Fiscaal worden dergelijke boekingen inderdaad vrijgesteld, mits evenwel zij aan strikte voorwaarden beantwoorden.

Binnen de grenzen en onder de voorwaarden die de Koning bepaalt, worden vrijgesteld de waardeverminderingen en de voorzieningen voor risico’s en kosten die door ondernemingen worden geboekt om het hoofd te bieden aan scherp omschreven verliezen of kosten die volgens de aan de gang zijnde gebeurtenissen waarschijnlijk zijn.

Er moet aan meerdere voorwaarden voldaan zijn. De toekomstige kosten waarvoor de voorziening aangelegd wordt moeten aftrekbaar zijn als beroepskosten en geacht worden normaal op de uitslagen van het belastbaar tijdperk te drukken, de voorziening moet geboekt zijn bij de afsluiting van de boekhouding van het belastbare tijdperk en hun bedrag moet in een of meer afzonderlijke rekeningen voorkomen en tenslotte moet de voorziening uitgelegd en verantwoord worden in een speciaal formulier dat door de fiscus ter beschikking wordt gesteld.

Van belang is dat enkel scherp omschreven kosten als voorziening aanvaard kunnen worden, dwz kosten die ingevolgde aan gang zijnde gebeurtenissen waarschijnlijk zijn of nog met andere woorden : concrete en duidelijk af te lijnen kosten waarvan met relatief grote zekerheid kan voorspeld worden dat zij ook effectief zullen gedragen moeten worden en die op voorhand reeds begroot kunnen worden.

Er werd al eerder geoordeeld dat kosten die louter hypothetisch kunnen volgen uit een algemeen risico maar waarvan de waarschijnlijkheid en hoegrootheid bij de afsluiting van het betrokken boekjaar niet realistisch kan ingeschat worden, niet als voorziening kunnen geboekt worden en dat dit meer specifiek ook geldt voor het algemeen risico dat volgt uit de tienjarige aansprakelijkheid van aannemers en architecten.

Het louter bestaan van een wetsbepaling waardoor een aannemer aansprakelijk kán gesteld worden voor gebeurlijke gebreken, is op zich onvoldoende om zomaar een percentage van de jaaromzet te boeken als voorziening voor risico’s of kosten die weliswaar hypothetisch zouden kunnen ontstaan maar waarvan niet met grote zekerheid reeds kan gesteld worden dat zij door de aannemer ooit effectief zullen betaald moeten worden.

Ook in dit geval boekte de betrokkene een forfaitair percentage van het omzetcijfer als een voorziening voor kosten en risico’s, alsof er voor die sommen een potentiële aansprakelijkheid bestond (0,3 % op het omzetcijfer van het vorige boekjaar en vervolgens degressief tot 0,03 % op het omzetcijfer van tien jaar terug).

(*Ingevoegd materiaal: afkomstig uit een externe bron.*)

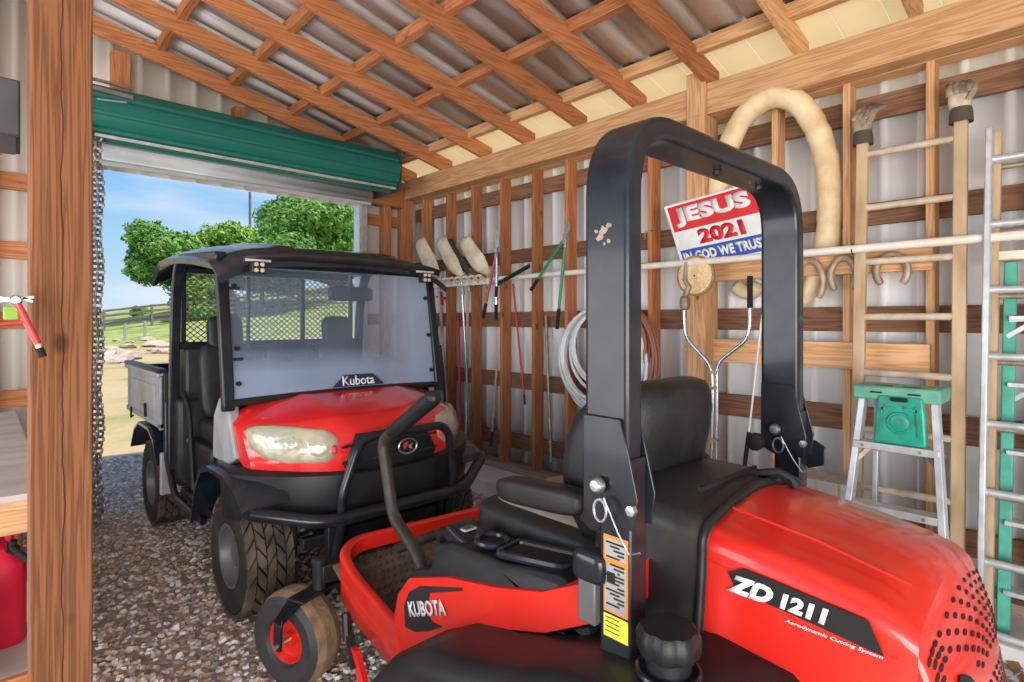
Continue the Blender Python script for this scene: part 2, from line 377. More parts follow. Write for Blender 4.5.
# --- inside floor of gravel: ground strip + loose chips
def mk_ground():
    m = bpy.data.materials.new('gravel'); m.use_nodes = True; nt = m.node_tree; n = nt.nodes; L = nt.links; b = n['Principled BSDF']; b.inputs['Roughness'].default_value = .85
    tc = n.new('ShaderNodeTexCoord'); vo = n.new('ShaderNodeTexVoronoi'); vo.inputs['Scale'].default_value = 42; L.new(tc.outputs['Object'], vo.inputs[0])
    rp = n.new('ShaderNodeValToRGB'); sp = n.new('ShaderNodeSeparateColor'); L.new(vo.outputs['Color'], sp.inputs[0]); L.new(sp.outputs[0], rp.inputs[0])
    els = rp.color_ramp.elements; els[0].color = (.30, .25, .23, 1); els[1].color = (.60, .55, .53, 1)
    e = els.new(.4); e.color = (.34, .27, .23, 1); e = els.new(.7); e.color = (.42, .32, .25, 1)
    L.new(rp.outputs[0], b.inputs['Base Color'])
    bp = n.new('ShaderNodeBump'); bp.inputs['Strength'].default_value = .9; bp.inputs['Distance'].default_value = .012; bp.invert = True; L.new(vo.outputs['Distance'], bp.inputs['Height']); L.new(bp.outputs[0], b.inputs['Normal'])
    M['gravel'] = m
    m = bpy.data.materials.new('land'); m.use_nodes = True; nt = m.node_tree; n = nt.nodes; L = nt.links; b = n['Principled BSDF']; b.inputs['Roughness'].default_value = .95
    tc = n.new('ShaderNodeTexCoord'); nz = n.new('ShaderNodeTexNoise'); nz.inputs['Scale'].default_value = .35; nz.inputs['Detail'].default_value = 8; L.new(tc.outputs['Object'], nz.inputs[0])
    rp = n.new('ShaderNodeValToRGB'); L.new(nz.outputs['Fac'], rp.inputs[0]); els = rp.color_ramp.elements
    els[0].position = .36; els[0].color = (.27, .27, .08, 1); els[1].position = .60; els[1].color = (.52, .38, .22, 1); e = els.new(.47); e.color = (.46, .36, .18, 1)
    # the green pasture on the rise beyond the drive
    sx = n.new('ShaderNodeSeparateXYZ'); L.new(tc.outputs['Object'], sx.inputs[0])
    nm = n.new('ShaderNodeMath'); nm.operation = 'MULTIPLY_ADD'; nm.inputs[1].default_value = 5; L.new(nz.outputs['Fac'], nm.inputs[0]); L.new(sx.outputs['Y'], nm.inputs[2])
    mr = n.new('ShaderNodeMapRange'); mr.inputs[1].default_value = 33; mr.inputs[2].default_value = 35; L.new(nm.outputs[0], mr.inputs[0])
    n2 = n.new('ShaderNodeTexNoise'); n2.inputs['Scale'].default_value = .9; n2.inputs['Detail'].default_value = 7; L.new(tc.outputs['Object'], n2.inputs[0])
    r2 = n.new('ShaderNodeValToRGB'); L.new(n2.outputs['Fac'], r2.inputs[0]); els = r2.color_ramp.elements
    els[0].position = .38; els[0].color = (.17, .30, .05, 1); els[1].position = .62; els[1].color = (.42, .40, .14, 1)
    mi = n.new('ShaderNodeMix'); mi.data_type = 'RGBA'; L.new(mr.outputs[0], mi.inputs[0]); L.new(rp.outputs[0], mi.inputs[6]); L.new(r2.outputs[0], mi.inputs[7]); L.new(mi.outputs[2], b.inputs['Base Color'])
    n3 = n.new('ShaderNodeTexNoise'); n3.inputs['Scale'].default_value = 6; n3.inputs['Detail'].default_value = 8; L.new(tc.outputs['Object'], n3.inputs[0])
    bp = n.new('ShaderNodeBump'); bp.inputs['Strength'].default_value = .6; bp.inputs['Distance'].default_value = .08; L.new(n3.outputs['Fac'], bp.inputs['Height']); L.new(bp.outputs[0], b.inputs['Normal'])
    M['land'] = m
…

Dit wordt opnieuw verworpen en als principe wordt bevestigd dat het algemeen risico in de bouwsector op zichzelf niet beschouwd kan worden als een aan de gang zijnde gebeurtenis die aantoont dat verliezen of kosten dermate waarschijnlijk zijn dat dit de fiscale vrijstelling van geldsommen als voorziening voor risico’s en kosten kan verantwoorden.   In dit geval weken de werkelijke kosten die zouden voortvloeien uit de tienjarige aansprakelijkheid daarenboven af van het bedrag van de voorziening en werden de werkelijke kosten niet aangerekend op de aangelegde voorziening, zoals nochtans voorgeschreven door art. 23 KB/WIB 92.

Let wel, dit principe sluit dus niet per definitie de aanleg van een voorziening uit voor de risico’s en kosten die kunnen voortvloeien uit deze tienjarige aansprakelijkheid !   Echter, een voorziening die berekend wordt aan de hand van een vast percentage op het omzetcijfer kan enkel aanvaard worden indien dit gebaseerd zou zijn op coëfficiënten en normen die afgeleid zijn uit reële bevindingen in de vorige boekjaren. In dat geval betreft het risico immers geen algemeen hypothetisch risico maar wel een concreet risico dat realistisch en met referte kan ingeschat worden naar bestaan en hoegrootheid.   

De belastingplichtige draagt daarvan dan wel de bewijslast.